Daley and more than a dozen athletes headlined a departure party before boarding a flight to Copenhagen where the International Olympic Committee will decide Friday if Chicago hosts the 2016 Summer Games.

"It's been an amazing journey and we're going to have a happy ending," Daley said on a stage at O'Hare International Airport, dwarfed by a huge banner proclaiming "Back the Bid in Copenhagen."

Daley will join her husband, Chicago Mayor Richard Daley, and other city bid officials already in the Danish capital. Chicago is a finalist along with Tokyo, Madrid and Rio de Janeiro.

Chicago's delegation got a mega dose of star power earlier Monday when the White House announced President Barack Obama would join his wife, first lady Michelle Obama, to personally lobby for the city's bid. The president is expected to leave Thursday.

Also in Copenhagen will be the athletes and other Chicago backers who left Monday night on a United Airlines charter flight, including husband-and-wife gymnastic stars Nadia Comaneci and Bart Conner, and track ace Jackie Joyner-Kersee.

"The bid should be strong enough to win on its own merit but it sure doesn't hurt that we have such incredible star power validating Chicago's effort," Conner said. Chicago talk show host Oprah Winfrey also will travel to Copenhagen.

Conner said Obama adds to what already is a strong Chicago bid that features many competition venues and the athletes' village situated around Chicago's lakefront and an Olympic Stadium to be built in a South Side park.

But Conner said it's impossible to predict what the IOC will do on decision day.

"I love Chicago's chances," Conner said.

Comaneci said Chicago's bid officials have to think of the competition to host the games like an athlete does their sport.
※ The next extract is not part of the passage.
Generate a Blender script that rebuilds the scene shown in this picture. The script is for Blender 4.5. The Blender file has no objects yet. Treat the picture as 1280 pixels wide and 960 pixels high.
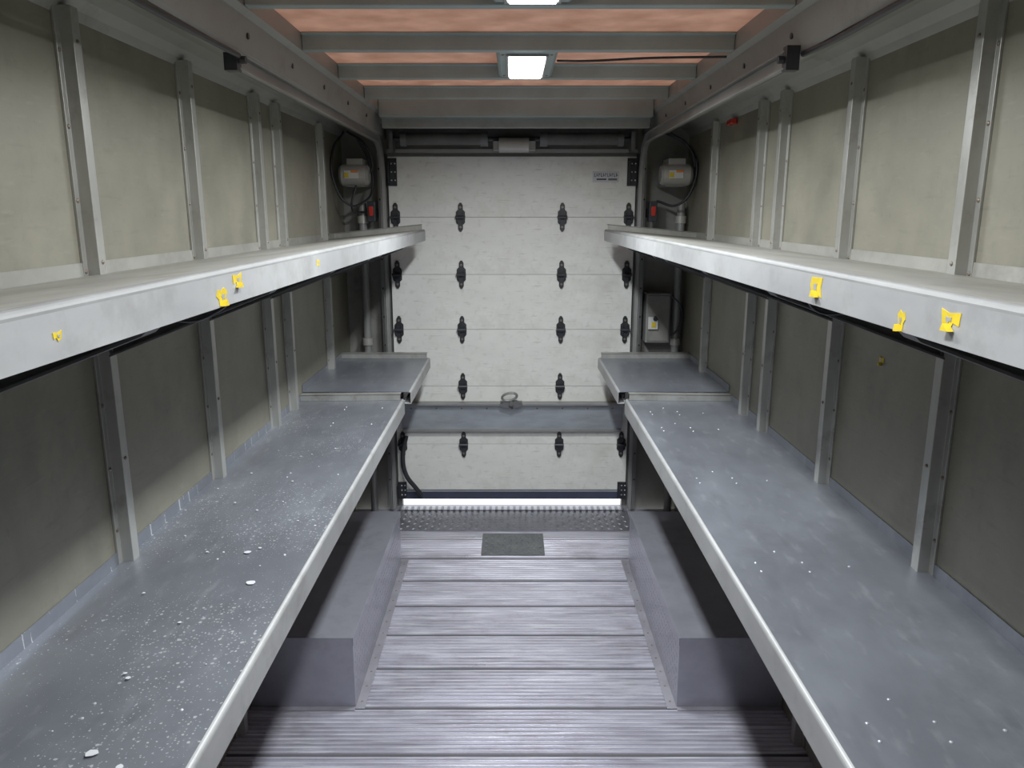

"You have to go there and perform. Show what Chicago has the best. Why Chicago merits to win this and then everything else goes out of your hands," she said.

Joyner-Kersee, a track and field gold medalist, said she has "butterflies" heading to Copenhagen just like she did when she was competing. Waiting for the IOC to pick a host city has given her new appreciation for what it must have been like for her supporters.

"You have no control so now I know how my coaches felt when I was out there getting ready to compete and they're on the side," she said. "It's hard."